Do Not Settle for a Partial Inspection

In order to save some money, particularly on a foreclosure, some buyers as well as realtors will suggest a “partial inspection.”  Because the house looks good to them they think the inspection is only needed to identify "important issues", thereby reducing the normal fee. This is really shooting yourself in the foot and many professional home inspectors will respectfully decline such a request.  There are definite ethical and liability issues in doing a partial inspection.  Also many things can and do occur once the home is vacated.

What would be eliminated? 

Probably the deck, although unsafe decks kill and injure more people than any other part of the house and many of them are not properly built, especially if built by the previous owner. The average buyer and many Realtors have no idea what to look for.
Perhaps skipping the attic would save a few dollars.  But many issues are found in the attic, improper or no venting of gas fired appliances and bathroom fans; fireplace flues or chimneys that may actually be a fire hazard.  Rafters and joists that have been cut into for some modification or installation. Blocked ventilation, missing or wet insulation, rodent infestation.  Evidence of flashing or roof leaking.

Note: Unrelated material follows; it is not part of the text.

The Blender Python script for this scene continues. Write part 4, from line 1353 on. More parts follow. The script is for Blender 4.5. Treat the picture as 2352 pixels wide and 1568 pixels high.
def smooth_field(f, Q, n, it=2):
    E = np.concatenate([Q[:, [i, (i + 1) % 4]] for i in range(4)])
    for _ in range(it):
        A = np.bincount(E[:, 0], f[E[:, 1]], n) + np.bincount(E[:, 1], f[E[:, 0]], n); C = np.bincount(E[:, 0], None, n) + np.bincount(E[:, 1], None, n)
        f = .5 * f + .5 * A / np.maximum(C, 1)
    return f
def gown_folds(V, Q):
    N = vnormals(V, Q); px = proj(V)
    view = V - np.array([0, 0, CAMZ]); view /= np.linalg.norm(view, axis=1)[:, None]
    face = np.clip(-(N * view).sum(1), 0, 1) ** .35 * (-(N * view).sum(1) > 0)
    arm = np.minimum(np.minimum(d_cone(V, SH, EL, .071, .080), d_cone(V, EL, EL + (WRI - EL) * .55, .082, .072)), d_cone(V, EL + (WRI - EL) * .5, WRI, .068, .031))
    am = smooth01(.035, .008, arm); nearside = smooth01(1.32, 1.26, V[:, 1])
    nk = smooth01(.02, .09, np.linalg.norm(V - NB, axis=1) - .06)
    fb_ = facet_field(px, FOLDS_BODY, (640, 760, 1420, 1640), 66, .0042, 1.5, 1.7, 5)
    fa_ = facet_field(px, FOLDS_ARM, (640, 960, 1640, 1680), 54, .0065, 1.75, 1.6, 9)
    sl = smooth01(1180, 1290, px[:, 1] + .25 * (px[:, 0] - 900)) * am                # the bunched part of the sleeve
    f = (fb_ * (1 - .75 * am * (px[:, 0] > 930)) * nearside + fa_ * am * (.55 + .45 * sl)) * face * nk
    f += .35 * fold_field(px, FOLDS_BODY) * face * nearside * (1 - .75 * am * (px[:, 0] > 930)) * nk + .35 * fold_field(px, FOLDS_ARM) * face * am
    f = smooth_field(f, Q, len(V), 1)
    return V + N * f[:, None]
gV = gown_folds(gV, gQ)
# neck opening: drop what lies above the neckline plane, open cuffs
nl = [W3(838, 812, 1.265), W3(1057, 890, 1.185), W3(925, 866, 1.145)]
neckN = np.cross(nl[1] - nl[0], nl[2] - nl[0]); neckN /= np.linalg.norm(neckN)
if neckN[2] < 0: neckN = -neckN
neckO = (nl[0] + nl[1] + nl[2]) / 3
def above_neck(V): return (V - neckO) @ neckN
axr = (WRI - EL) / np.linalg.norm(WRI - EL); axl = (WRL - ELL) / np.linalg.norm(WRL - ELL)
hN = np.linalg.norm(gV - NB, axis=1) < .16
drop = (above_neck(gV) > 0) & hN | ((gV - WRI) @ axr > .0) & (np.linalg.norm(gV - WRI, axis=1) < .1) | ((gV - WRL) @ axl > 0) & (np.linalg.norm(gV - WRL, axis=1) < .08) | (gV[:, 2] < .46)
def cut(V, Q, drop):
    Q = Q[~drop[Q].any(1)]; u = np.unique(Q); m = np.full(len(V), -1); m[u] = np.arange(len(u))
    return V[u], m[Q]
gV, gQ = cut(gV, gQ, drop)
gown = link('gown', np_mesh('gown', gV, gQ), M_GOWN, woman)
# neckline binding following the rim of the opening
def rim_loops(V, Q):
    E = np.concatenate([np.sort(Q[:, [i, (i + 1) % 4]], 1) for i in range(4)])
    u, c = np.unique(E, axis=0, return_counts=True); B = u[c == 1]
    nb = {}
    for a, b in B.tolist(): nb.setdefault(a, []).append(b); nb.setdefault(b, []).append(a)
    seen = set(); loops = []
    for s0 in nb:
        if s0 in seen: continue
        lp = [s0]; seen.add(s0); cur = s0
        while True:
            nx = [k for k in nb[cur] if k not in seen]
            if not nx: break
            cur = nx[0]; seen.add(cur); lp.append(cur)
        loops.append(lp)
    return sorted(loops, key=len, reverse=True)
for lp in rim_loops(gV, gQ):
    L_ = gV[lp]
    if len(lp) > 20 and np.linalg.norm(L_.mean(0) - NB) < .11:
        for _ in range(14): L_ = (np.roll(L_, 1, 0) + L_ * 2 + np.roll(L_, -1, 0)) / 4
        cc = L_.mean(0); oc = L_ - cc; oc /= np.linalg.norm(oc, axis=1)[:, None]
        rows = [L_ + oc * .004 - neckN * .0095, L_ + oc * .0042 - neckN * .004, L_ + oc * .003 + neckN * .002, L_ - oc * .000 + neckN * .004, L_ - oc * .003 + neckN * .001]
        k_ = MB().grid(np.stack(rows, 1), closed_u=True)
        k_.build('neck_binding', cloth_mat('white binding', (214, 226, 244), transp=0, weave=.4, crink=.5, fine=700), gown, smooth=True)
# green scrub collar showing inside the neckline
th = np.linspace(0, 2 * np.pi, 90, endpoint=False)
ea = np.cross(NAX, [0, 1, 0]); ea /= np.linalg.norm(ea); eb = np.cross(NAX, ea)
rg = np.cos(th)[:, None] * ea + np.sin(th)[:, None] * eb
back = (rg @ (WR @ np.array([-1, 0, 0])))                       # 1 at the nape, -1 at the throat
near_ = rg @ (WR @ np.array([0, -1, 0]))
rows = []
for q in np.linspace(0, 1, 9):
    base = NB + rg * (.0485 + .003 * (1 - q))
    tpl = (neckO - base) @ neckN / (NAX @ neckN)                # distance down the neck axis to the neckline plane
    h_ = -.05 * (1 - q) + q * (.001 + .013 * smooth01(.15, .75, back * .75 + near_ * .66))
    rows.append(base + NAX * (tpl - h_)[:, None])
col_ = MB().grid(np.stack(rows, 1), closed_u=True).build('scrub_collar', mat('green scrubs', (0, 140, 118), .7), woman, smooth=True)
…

Of course, the crawl space would save a good amount because who wants to crawl under a house, right?  But what if the house supports are compromised, maybe even rotting. There may be standing water or evidence that it does in the rainy season or from the drains of leaking bathroom or kitchen fixtures.  Wouldn’t that suggest some repairs needed to be made?  What if a cute but vicious animal has taken up residence -- defecating everywhere, they often do.

The water heater may look good yet there are dozens of issues that may exist that the average person would never think to look for.  Water heaters and furnaces can kill you and there are many reports of deaths caused by impaired units. 

The roof may look okay from the ground but are some shingles loose or missing, is there wood decay or improper flashings?

Every electrical outlet should be checked, some have reverse polarity, some have a short, some breakers are overheating or too large for the wire size they are connected to.

Realistically, when you really think about it, where is it you would want to save money?  Isn’t your safety or life worth more than a couple of hundred dollars?

Any house is essentially a dynamic system, a collection of interrelated parts which can all have an impact upon one another. A qualified professional home inspector will have an understanding of these relationships and be competent in evaluating how one system may be affecting another. This is the critical skill that truly defines a professional inspection. Consider a bath fan duct that's leaking moisture into the attic and now mold is starting to grow on the underside of the roof sheeting or the sheet rock above. Maybe the furnace is leaking carbon monoxide into the heating ducts. Perhaps using the moisture meter wasn't deemed important and the leak from the toilet or the moisture penetrating the tile shower surround will go unnoticed until rot damage occurs.

Partial inspections are illegal in some states and California requires full disclosure.  A good inspector is going to notice issues he was not asked or paid to find.  Would it be ethical to ignore them and not tell you?  Of course not!  After you move in, if you discover serious issues that were not reported would you accept the fact you were to blame or would you demand compensation from the inspector?